India's affordable housing segment is experiencing a significant capital crunch with over 4.5 lakh affordable and mid-income homes across over 1500 stalled projects in need of immediate funding support worth close to Rs 55,000 crore, according to the latest report by ANAROCK Capital. The results highlight the need for structural financing imbalance in Indian real estate market that is increasingly dominated by high-end projects and large developers in metros, while affordable housing is underfunded.
Key Highlights
- Over 4.5 lakh stalled affordable homes need Rs 55,000 crore funding to address India’s deep housing crisis.
- Premium housing dominates launches while affordable housing supply shrinks despite strong long-term urban demand growth.
Despite the huge unmet demand for affordable housing segment, the report said that formal institutional lenders are yet to play a significant role in funding it, while the real estate sector in India is projected to become a $1 trillion industry by 2030, and finally a $5-7 trillion market by 2047. ANAROCK reckons that the entire real estate industry will need huge capital infusion of almost Rs 50 lakh crore in the next decade to maintain growth and augment infrastructure.

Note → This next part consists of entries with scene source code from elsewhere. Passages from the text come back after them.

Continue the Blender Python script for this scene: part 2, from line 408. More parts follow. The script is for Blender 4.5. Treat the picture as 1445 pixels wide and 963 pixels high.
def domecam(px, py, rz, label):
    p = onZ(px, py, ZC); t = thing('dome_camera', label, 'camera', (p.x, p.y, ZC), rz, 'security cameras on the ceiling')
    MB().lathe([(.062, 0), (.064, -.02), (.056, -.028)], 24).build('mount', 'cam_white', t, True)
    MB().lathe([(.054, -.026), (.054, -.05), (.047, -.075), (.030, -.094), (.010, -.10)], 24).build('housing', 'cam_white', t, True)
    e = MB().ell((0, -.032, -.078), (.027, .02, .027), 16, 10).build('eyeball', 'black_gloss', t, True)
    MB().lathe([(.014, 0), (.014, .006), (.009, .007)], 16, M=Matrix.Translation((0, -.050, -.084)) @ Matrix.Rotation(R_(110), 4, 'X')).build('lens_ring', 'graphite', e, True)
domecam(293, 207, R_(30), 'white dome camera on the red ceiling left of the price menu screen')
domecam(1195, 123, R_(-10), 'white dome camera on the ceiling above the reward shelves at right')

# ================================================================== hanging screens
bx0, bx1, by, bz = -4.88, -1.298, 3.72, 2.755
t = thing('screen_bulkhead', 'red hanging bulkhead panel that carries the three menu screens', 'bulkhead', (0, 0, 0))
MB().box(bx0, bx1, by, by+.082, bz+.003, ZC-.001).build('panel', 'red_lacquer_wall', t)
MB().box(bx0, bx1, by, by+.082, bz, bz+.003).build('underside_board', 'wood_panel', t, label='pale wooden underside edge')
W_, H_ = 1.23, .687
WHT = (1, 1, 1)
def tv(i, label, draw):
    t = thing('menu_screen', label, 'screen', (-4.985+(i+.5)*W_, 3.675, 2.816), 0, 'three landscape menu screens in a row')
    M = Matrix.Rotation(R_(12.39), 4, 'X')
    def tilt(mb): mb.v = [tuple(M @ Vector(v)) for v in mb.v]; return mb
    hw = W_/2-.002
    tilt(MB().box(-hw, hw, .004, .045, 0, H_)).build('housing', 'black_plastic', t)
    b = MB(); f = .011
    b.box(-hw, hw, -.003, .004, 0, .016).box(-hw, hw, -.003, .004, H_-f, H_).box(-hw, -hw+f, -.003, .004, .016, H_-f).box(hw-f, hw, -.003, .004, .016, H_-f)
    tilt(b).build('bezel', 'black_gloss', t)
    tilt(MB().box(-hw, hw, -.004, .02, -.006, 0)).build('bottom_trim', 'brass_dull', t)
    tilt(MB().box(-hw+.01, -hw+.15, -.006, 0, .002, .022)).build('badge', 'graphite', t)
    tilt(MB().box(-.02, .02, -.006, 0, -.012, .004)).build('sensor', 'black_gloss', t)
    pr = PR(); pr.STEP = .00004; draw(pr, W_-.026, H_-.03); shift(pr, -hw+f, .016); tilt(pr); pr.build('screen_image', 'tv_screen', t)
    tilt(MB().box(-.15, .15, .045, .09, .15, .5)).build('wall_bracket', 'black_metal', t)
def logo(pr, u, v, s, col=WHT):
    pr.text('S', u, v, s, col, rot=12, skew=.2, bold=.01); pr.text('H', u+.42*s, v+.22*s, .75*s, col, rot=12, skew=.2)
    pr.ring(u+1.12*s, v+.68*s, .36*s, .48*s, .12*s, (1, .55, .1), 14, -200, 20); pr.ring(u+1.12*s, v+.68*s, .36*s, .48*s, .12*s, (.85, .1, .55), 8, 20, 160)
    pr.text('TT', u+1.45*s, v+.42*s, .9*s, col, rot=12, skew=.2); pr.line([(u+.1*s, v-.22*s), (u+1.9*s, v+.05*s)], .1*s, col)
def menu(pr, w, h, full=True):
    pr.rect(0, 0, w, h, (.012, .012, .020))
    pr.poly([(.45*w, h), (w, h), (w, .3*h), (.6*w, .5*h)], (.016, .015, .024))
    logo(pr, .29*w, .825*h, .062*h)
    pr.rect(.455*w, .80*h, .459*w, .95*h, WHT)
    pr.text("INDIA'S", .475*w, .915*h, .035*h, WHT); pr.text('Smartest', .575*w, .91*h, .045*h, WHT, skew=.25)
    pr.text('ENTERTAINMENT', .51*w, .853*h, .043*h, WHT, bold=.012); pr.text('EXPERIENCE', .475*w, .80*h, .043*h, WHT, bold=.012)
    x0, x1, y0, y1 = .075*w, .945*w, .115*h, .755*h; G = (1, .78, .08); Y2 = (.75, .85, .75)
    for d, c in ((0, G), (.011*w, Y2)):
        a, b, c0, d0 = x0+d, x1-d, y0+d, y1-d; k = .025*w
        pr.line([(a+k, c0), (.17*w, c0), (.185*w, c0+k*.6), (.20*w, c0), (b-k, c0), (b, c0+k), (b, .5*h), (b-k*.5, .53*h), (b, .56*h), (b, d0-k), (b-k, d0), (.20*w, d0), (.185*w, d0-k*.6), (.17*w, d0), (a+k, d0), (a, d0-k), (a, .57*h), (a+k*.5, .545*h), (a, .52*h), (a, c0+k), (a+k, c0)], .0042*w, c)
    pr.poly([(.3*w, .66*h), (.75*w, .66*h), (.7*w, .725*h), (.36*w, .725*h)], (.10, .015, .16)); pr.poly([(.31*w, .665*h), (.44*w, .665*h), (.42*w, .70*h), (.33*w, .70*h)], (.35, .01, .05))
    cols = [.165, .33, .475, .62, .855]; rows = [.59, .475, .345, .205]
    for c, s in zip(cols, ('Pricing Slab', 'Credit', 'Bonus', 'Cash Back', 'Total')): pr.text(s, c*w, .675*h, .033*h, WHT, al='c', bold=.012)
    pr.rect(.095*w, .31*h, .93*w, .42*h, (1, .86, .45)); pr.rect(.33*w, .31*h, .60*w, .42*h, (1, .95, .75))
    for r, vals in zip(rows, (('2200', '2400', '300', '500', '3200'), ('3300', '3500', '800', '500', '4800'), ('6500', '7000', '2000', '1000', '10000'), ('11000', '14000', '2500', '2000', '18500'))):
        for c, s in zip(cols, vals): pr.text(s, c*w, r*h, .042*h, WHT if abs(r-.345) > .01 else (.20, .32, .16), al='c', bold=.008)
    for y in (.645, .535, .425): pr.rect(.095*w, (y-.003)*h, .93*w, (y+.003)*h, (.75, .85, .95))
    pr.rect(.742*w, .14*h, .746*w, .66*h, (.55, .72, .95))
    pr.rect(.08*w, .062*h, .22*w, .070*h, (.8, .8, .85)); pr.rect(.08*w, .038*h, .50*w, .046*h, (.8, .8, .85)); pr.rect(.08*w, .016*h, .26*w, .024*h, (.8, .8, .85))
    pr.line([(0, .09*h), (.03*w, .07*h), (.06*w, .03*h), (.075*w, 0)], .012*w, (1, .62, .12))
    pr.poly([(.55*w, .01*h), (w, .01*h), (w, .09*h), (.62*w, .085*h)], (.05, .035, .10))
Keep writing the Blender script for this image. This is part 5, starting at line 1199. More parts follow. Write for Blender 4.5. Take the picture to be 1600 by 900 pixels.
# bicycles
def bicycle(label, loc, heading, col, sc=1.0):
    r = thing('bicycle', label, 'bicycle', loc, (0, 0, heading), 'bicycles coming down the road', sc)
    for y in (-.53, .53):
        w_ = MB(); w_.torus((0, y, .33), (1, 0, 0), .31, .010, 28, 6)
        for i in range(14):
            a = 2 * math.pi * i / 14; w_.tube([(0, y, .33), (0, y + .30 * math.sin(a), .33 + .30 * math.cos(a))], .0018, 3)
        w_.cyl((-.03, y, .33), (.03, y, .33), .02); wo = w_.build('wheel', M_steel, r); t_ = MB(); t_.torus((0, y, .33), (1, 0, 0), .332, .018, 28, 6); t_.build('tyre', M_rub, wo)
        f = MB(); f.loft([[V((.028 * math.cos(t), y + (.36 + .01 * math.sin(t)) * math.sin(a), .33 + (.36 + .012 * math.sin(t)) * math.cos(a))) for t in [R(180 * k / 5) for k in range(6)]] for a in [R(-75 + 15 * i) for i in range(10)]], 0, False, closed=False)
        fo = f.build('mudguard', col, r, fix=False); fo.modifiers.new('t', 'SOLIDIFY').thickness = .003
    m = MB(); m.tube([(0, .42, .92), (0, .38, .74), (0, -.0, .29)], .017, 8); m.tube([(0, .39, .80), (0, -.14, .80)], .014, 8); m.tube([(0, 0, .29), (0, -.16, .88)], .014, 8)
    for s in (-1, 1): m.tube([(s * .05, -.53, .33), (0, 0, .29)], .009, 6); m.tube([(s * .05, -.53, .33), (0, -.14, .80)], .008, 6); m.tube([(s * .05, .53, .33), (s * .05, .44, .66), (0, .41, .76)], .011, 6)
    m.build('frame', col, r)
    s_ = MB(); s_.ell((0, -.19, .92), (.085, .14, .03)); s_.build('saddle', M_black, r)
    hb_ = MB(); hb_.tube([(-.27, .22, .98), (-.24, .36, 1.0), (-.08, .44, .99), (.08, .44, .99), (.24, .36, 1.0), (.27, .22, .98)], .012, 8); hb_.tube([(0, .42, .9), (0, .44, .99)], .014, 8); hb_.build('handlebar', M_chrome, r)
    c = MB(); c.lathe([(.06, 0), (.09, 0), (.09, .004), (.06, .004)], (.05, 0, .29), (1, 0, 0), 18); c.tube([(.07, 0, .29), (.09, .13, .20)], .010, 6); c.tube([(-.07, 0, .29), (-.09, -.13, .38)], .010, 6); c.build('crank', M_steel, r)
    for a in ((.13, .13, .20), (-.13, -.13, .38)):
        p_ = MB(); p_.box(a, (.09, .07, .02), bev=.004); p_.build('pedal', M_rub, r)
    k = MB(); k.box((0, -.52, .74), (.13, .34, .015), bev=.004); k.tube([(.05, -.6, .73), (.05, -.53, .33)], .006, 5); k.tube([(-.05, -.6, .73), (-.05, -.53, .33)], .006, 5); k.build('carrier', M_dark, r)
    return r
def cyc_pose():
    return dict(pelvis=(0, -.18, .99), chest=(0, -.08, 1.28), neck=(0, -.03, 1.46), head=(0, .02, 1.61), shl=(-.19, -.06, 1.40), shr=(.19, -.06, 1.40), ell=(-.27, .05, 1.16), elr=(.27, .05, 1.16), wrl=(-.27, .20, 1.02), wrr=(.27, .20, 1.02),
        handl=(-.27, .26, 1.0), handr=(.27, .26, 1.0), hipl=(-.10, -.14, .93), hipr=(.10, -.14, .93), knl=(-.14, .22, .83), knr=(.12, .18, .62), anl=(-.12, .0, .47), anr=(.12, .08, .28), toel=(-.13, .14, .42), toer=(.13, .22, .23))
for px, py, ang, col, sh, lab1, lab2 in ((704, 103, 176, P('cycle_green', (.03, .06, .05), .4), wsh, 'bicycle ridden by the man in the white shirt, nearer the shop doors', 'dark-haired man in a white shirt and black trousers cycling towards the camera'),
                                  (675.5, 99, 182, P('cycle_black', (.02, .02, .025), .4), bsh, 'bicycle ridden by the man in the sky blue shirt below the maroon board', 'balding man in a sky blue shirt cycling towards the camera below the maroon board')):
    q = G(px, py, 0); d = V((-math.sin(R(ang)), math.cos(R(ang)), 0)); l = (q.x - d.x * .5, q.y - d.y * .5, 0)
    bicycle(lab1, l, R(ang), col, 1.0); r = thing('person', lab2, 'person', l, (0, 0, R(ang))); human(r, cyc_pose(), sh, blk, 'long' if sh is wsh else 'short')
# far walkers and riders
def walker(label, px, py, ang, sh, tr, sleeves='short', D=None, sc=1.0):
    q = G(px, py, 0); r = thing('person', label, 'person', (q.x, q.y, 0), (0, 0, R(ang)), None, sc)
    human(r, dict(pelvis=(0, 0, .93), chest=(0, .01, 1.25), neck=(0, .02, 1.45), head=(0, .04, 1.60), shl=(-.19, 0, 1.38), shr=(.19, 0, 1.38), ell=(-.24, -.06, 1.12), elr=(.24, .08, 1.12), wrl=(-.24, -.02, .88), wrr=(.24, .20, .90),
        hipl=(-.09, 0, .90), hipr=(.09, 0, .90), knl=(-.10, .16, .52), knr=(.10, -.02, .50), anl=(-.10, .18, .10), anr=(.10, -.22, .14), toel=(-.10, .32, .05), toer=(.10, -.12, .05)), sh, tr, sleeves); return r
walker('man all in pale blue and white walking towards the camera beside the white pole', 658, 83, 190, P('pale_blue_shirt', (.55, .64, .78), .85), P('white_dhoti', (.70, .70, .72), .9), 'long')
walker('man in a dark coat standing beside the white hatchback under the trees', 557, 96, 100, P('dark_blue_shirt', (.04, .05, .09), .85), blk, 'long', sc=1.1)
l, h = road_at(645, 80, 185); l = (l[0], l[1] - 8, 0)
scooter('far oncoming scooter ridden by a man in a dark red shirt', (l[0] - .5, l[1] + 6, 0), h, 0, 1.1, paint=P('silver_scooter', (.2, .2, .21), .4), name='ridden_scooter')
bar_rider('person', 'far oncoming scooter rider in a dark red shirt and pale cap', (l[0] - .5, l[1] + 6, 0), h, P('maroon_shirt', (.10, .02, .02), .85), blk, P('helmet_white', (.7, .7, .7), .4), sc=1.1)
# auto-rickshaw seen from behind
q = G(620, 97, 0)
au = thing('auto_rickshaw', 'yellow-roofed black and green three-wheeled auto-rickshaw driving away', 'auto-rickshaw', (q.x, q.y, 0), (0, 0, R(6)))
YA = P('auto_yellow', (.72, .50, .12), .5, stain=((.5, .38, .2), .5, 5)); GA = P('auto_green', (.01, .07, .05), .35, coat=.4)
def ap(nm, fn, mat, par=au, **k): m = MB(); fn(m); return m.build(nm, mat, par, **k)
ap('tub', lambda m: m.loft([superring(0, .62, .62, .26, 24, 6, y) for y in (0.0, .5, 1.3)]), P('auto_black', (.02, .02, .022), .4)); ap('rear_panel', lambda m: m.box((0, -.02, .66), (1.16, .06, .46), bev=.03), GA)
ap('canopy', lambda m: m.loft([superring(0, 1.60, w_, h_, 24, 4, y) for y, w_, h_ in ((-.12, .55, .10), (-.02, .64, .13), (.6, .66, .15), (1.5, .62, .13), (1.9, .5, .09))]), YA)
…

Affordable Housing Supply Shrinks Sharply
The demand for affordable housing segment is currently close to 25 million short of supply in India and by 2030, demand will increase by another 25 million units. However, there has been a massive drop in supply.
ANAROCK's residential market data shows that below Rs 40 lakh segment has seen a 16% decline in its share of new launch homes in Q1 2026, from 26% in 2021. Homes costing over Rs 1.5 crore are now 53% of new launches, compared to 43% in the previous year, as the developers have been shifting their focus from lower-margin projects in to premium projects.
“India’s real estate sector no longer faces a shortage of capital. The real challenge is whether this capital can reach beyond top developers and major metros to fund affordable housing and emerging Tier-II and Tier-III markets,” said Shobhit Agarwal, CEO of ANAROCK Capital.
Echoing this concern, Vishal Srivastava, Managing Director and Head of Corporate Finance at ANAROCK Capital, said: “India’s affordable housing challenge is no longer a demand problem. It is fundamentally a structural capital allocation and financing architecture issue.”
Also Read: Delhi-NCR and MMR Near Full Mall Occupancy: ANAROCK-IMAGES Report
Government Intervention Offers Partial Relief
Government backed financing mechanisms is a driver for completion of the project. Since its launch in 2019, the SWAMIH Fund, which was subsequently increased to Rs 15,530 crore, has facilitated the delivery of 58,596 homes and more than 1 lakh homes is expected.
Further, Budget 2025-26 announced SWAMIH Fund 2.0, a new blended financing initiative to build another 1 lakh stalled homes, and PMAY-Urban 2.0 to provide support to 1 crore urban houses.
Predictably, the loan market as a whole is expected to see smaller growth with assets under management rising by 15-16% for affordable housing finance companies in FY27.
Capital Flow Tilts Toward Emerging Asset Classes
Institutional investment is trending toward data centre investments, industrial parks, logistics infrastructure and the office developments in the GCC region, which are regarded as more stable and benchmarked to world class standards.
India's six-listed REITs have now achieved a total market capitalisation of over Rs 2 trillion, however, REIT penetration is still low in comparison to the global peers.
India's robust domestic demand, infrastructure development, regulatory reforms, and the growing private credit market continue to drive real estate growth despite geopolitical uncertainties and financial market instability, ANAROCK said.
But if the architecture of affordable housing financing in India is not urgently revamped, then the scenario will only worsen its urban housing shortage while high-end real estate continues to flourish.